There are also two near-term watch points. First, low implied volatility limits option premiums, which can pressure future distributions relative to the higher end of the fund’s historical 8% to 12% range since its 2020 launch. Second, with Treasury yields near 4.54%, the spread over risk-free alternatives is narrower than in the zero-rate era. Investors are still being compensated for taking equity risk, but the relative value case is more balanced than the headline 8.45% yield alone may suggest.

Fund flows add another layer to the story. JEPI gathered about $4.6 billion in net inflows over the past year, but more recent figures showed roughly $544 million of outflows over five days and about $1.1 billion over one month. Those withdrawals may reflect frustration after bull-market underperformance, yet they also suggest sentiment weakened just as the market environment became more supportive for defensive income strategies.

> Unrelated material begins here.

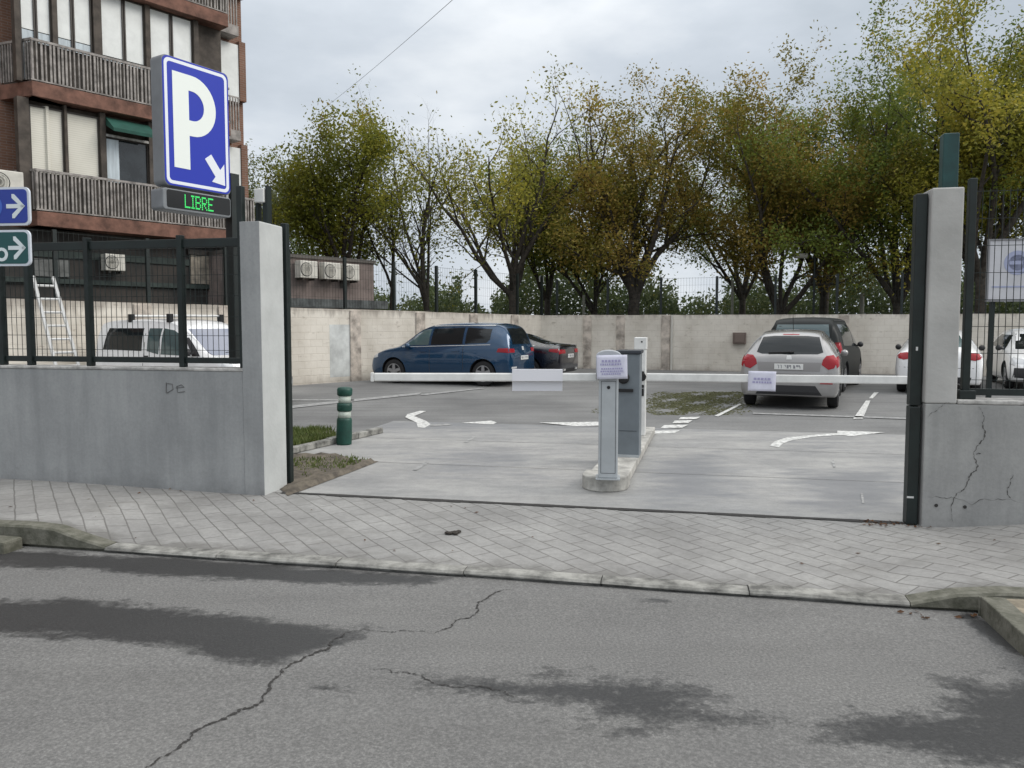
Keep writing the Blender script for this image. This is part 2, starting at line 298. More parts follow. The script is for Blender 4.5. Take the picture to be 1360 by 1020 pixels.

Looking ahead, JEPI’s outlook depends on whether markets remain rotational and uneven or return to a clean upward trend. If volatility rises and leadership broadens beyond a handful of growth names, the fund’s combination of income and lower beta could look more compelling. If volatility stays muted and equities surge higher again, investors should expect the strategy’s limits to show up quickly in relative performance.